18. In the instant case, the Applicant argues that stay of execution ought to be granted because one of the reason is that he is likely to be evicted from the parcel of land in question. However, the issue as to who is in occupation of the land has long been settled by the findings of the Court when, previously, found the Petitioner to be in possession and granted conservatory orders thereto. It is thus inaccurate and a falsehood for the Applicant to state that he is in occupation and would be evicted from the parcel of land. On that account alone, it casts doubt as to whether the rest of the averments in his Affidavit in support of the Application can be taken to be true so as to form the basis of the Application. It has been emphasized many times over through judicial pronouncements not only of this country but world over that he who comes to equity must do so with clean hands. Where a party misleads the Court it is a clear demonstration of soiled hands. Such a party cannot avail himself of the discretion of the Court. Equity and by extension all law require that one approaches the Court through them in honesty and nothing but honesty and facts. On account of this the applicant has failed to demonstrate any substantial loss he will go into, and even any prejudice he will suffer, if the Application is not granted.

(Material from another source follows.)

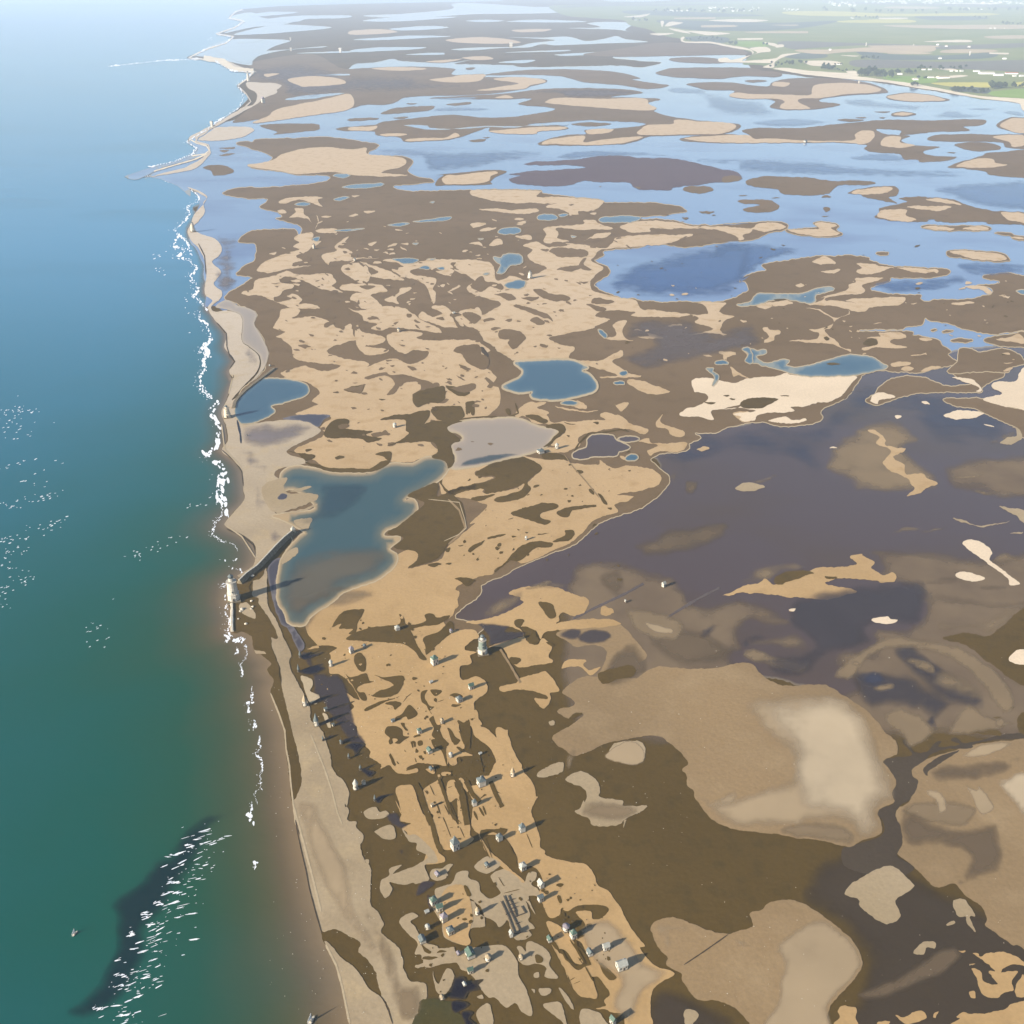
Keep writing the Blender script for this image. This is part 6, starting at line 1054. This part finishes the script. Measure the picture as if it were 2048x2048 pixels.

19. I have perused the draft Memorandum of Appeal annexed to the Affidavit. I do not find it raising arguable grounds of appeal. In my view it may not be rendered nugatory if the Application is denied. For the reasons above the Application fails.
20. In regard to the third issue, once a Court is moved and it makes a decision thereon, and the parties had prayed for costs, there has to be a determination as to who to pay the costs. Section 27 of the Civil Procedure Act provides that an award of costs in any matter is at the discretion of the judge, but the same provision gives a proviso that costs follow the even and the Court will order the unsuccessful party to bear them unless there is good cause to order otherwise. I see none here. The Applicant will bear the costs herein.
It is so ordered.
DATED, SIGNED AND DELIVERED AT KITALE VIA ELECTRONIC MAIL ON THIS 28TH DAY OF FEBRUARY, 2022.